▶ [REQUIREMENT]
Send back exactly the lines from the opening line of the records below through the one with "PI = math.pi".

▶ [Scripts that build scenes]
------------------------------------------------------------------------

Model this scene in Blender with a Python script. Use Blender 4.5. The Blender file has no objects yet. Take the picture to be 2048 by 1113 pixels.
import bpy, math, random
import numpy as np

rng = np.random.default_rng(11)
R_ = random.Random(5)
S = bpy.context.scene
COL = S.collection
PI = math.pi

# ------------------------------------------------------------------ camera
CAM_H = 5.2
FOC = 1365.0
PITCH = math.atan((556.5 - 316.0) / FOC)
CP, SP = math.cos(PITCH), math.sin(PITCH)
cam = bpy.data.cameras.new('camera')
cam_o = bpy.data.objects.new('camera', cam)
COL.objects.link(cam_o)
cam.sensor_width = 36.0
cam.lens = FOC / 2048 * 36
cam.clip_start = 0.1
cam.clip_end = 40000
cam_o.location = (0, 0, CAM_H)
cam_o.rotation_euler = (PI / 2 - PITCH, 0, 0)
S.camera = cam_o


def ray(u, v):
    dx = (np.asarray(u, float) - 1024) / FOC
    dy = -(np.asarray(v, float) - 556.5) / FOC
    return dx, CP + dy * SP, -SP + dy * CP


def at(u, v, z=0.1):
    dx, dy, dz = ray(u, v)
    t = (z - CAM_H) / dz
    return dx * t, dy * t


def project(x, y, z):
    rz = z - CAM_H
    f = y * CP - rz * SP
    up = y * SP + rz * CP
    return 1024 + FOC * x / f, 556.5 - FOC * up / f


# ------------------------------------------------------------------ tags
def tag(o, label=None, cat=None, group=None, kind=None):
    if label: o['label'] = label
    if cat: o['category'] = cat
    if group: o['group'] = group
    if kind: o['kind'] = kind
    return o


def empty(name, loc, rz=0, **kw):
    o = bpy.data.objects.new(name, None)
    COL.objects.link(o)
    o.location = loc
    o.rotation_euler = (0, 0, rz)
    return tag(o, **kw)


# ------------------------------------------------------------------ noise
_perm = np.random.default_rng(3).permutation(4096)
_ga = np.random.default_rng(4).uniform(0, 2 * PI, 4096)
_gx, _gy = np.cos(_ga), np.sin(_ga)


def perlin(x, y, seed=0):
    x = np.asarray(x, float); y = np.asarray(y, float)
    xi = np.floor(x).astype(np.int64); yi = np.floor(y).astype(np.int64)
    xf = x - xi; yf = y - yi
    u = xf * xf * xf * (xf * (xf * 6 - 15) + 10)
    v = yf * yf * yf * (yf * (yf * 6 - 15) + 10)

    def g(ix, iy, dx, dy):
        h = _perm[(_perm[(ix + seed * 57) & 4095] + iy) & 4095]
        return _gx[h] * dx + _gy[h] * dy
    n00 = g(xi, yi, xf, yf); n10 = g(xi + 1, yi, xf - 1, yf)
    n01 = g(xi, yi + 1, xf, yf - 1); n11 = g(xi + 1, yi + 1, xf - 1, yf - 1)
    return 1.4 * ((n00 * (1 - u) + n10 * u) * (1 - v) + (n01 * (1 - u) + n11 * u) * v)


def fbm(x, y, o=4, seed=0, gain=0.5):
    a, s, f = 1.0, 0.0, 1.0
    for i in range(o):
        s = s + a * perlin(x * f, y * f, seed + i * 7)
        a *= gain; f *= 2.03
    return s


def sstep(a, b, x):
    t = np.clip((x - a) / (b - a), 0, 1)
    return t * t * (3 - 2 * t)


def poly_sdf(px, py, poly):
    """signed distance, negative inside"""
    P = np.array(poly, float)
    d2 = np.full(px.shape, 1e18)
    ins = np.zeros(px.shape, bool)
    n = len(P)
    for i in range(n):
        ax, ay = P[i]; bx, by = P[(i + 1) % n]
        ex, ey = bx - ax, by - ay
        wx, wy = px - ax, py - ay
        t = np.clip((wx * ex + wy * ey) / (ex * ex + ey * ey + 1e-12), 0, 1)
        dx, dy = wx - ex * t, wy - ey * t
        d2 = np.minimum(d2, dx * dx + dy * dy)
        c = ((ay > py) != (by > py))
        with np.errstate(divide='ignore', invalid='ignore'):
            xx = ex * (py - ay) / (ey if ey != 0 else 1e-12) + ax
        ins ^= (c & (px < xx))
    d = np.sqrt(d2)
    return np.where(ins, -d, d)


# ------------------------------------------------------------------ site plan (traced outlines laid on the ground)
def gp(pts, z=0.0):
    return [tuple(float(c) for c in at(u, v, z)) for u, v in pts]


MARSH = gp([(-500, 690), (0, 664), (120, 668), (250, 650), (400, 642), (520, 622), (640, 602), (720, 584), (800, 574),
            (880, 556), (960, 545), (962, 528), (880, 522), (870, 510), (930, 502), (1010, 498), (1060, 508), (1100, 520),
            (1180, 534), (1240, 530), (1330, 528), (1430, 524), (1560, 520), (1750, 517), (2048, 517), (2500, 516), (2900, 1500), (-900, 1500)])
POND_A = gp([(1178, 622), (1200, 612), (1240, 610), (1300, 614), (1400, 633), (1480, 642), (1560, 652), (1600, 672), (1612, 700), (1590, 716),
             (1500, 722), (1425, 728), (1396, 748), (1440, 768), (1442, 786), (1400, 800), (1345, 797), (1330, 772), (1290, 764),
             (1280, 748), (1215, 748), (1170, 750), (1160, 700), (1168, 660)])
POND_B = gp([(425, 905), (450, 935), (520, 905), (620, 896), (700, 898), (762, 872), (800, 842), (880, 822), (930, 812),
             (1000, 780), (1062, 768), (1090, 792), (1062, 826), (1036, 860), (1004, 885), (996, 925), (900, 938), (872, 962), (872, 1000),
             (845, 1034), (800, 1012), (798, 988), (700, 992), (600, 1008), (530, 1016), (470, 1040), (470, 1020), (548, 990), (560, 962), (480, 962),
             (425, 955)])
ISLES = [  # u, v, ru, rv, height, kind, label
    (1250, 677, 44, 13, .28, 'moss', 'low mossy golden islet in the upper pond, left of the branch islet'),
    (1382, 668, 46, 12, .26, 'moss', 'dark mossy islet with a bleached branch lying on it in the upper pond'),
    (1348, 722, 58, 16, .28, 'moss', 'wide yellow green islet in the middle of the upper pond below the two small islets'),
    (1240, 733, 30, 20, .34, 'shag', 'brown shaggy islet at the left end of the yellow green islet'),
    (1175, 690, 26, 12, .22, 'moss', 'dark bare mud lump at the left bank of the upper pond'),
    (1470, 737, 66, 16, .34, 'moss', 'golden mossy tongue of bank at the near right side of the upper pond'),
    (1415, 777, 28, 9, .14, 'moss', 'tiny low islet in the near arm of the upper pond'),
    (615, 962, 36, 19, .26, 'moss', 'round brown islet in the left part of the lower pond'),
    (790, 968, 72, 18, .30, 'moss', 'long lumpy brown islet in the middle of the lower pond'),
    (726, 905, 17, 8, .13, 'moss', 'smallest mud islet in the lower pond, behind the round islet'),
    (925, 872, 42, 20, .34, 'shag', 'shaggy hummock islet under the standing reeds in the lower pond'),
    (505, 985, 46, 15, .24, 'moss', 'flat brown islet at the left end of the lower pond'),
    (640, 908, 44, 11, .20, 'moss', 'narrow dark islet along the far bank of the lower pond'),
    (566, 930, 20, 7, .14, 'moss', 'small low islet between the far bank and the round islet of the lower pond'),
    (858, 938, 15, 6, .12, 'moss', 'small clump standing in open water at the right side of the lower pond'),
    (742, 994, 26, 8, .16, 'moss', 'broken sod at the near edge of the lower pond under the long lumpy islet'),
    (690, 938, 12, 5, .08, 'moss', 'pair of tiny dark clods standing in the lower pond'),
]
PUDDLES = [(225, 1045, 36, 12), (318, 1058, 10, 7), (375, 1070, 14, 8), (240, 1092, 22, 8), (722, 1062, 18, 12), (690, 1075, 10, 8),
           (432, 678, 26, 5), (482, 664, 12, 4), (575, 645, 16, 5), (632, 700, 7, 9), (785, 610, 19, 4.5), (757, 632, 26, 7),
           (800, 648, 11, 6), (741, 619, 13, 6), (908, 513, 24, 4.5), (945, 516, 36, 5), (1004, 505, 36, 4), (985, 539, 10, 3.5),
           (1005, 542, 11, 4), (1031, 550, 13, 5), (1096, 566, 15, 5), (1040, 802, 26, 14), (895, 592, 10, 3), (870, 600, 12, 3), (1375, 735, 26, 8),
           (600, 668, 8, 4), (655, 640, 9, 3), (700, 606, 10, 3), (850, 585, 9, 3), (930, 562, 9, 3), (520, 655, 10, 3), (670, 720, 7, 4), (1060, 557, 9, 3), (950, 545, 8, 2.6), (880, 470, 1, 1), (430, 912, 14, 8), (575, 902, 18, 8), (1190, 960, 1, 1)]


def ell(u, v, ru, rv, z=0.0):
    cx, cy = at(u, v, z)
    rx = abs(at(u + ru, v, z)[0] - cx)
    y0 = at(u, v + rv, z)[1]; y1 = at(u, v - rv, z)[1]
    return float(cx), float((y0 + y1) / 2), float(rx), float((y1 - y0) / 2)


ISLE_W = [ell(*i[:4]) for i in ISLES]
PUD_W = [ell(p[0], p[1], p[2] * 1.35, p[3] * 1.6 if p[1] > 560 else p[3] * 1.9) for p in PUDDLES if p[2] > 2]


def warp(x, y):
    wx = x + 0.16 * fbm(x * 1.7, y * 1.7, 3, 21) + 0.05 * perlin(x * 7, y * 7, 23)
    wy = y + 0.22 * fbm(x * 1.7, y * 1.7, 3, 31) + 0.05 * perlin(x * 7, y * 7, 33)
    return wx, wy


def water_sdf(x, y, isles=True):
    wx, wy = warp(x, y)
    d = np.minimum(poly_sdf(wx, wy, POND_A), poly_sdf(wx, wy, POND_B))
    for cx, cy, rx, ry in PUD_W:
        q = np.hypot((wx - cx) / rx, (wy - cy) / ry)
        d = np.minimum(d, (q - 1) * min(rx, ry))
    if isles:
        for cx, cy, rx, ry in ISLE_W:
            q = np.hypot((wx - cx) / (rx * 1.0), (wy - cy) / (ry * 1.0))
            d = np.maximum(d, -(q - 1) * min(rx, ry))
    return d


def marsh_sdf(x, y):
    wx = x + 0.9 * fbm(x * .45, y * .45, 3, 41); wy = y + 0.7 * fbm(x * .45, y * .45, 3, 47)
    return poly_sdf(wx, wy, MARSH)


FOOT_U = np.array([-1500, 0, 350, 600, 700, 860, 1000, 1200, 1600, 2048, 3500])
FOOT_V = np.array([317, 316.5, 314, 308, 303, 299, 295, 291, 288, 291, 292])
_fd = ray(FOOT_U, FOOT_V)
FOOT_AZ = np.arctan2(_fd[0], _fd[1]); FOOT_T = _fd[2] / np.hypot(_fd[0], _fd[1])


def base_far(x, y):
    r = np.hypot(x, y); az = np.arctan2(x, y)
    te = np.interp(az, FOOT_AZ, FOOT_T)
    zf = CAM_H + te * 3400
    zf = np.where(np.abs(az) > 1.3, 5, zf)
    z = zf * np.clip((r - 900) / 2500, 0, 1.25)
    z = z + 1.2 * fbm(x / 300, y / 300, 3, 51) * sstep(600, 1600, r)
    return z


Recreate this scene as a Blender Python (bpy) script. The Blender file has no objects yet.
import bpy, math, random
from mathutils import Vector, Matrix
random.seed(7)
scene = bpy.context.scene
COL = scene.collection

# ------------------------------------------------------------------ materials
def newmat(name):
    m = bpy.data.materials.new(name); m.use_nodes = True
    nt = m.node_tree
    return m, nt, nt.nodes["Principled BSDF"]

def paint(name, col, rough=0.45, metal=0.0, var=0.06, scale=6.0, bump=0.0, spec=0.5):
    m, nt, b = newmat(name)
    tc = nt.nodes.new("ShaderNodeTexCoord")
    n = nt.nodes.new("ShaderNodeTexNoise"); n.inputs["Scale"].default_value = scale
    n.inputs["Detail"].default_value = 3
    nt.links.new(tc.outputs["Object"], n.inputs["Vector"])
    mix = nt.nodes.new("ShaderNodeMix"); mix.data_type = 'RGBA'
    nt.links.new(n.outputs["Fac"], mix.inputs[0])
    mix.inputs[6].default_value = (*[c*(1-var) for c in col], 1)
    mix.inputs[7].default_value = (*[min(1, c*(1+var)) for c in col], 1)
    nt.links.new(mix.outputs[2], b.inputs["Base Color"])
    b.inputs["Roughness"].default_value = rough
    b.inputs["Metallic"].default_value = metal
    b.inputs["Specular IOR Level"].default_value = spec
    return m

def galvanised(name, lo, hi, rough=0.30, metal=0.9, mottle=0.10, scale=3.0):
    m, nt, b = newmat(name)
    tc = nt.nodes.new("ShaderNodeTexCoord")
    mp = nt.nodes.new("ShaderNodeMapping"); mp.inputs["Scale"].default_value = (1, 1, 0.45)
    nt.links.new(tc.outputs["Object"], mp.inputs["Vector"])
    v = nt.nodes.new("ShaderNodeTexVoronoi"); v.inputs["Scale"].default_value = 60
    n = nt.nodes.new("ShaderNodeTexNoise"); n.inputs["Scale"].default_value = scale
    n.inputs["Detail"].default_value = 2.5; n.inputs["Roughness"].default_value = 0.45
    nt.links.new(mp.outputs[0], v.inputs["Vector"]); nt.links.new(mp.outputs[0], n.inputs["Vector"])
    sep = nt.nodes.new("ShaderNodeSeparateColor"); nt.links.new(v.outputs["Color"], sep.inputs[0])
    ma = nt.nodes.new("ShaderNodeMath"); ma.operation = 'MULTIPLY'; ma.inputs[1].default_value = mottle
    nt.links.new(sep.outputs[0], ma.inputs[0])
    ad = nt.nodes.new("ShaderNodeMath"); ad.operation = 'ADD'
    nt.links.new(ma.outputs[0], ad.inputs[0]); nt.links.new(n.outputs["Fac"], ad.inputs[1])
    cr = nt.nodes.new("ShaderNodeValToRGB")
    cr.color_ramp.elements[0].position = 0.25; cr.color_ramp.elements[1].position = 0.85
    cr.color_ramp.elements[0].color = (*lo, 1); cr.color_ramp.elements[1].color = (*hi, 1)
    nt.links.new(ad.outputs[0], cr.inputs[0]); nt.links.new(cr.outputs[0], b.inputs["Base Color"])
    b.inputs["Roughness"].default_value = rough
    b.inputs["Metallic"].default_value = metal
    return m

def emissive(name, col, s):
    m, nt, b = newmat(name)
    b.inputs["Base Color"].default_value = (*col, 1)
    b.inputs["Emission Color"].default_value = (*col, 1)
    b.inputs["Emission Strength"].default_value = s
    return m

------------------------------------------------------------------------

▶ [CORRECT ANSWER]
Model this scene in Blender with a Python script. Use Blender 4.5. The Blender file has no objects yet. Take the picture to be 2048 by 1113 pixels.
import bpy, math, random
import numpy as np

rng = np.random.default_rng(11)
R_ = random.Random(5)
S = bpy.context.scene
COL = S.collection
PI = math.pi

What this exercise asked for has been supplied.